Leslie Wexner:  I kind of backed into it. I opened the store and it was successful, and I said, if I had one, I probably could have two in the city. And if you have two in the city, you could have three. And I would think, “How many stores could you have?” If you could only have — let’s say the size of the market — the city of Columbus, I could have four stores.

So I said, “But if you went to two cities, you could have eight stores.” So that was kind of the amateur — the 27-year-old or 26-year-old — talking to himself. And I’d say, but people didn’t have stores in multiple cities. Department stores were locally owned.

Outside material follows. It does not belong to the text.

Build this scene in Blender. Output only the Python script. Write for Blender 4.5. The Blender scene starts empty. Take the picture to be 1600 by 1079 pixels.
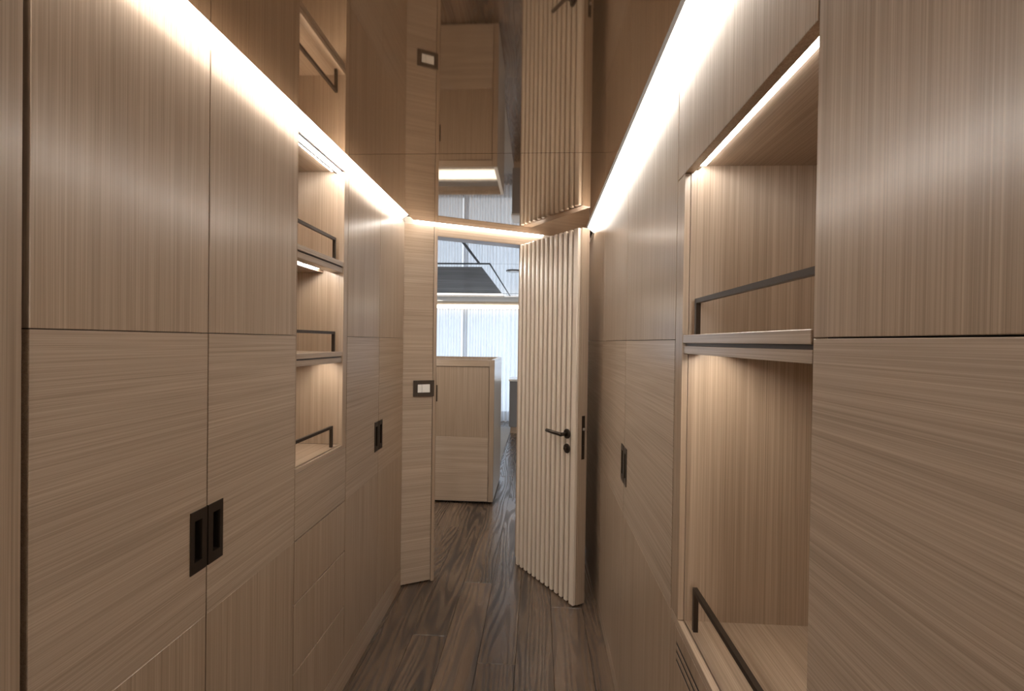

Specialty stores were locally owned. There were no regional or national businesses.

So I thought, when we lived in Chicago, my dad would commute an hour from the North Side to the South Side to work every day. It was an hour going and an hour coming. And I said, “Jeez, I could open a store in Dayton. It’s an hour to Dayton, an hour back. Dayton is kind of like Columbus. So if I lived in Chicago, I’d be commuting, so I’ll just commute to Dayton.”  So that was the idea. I told my dad I was going to do that, and he said, “The merchants in Dayton will eat you alive. You’re lucky to be successful in Columbus.” I said, “Well, I think it’s the same and if the store doesn’t work, I could afford one failure.”  And it worked.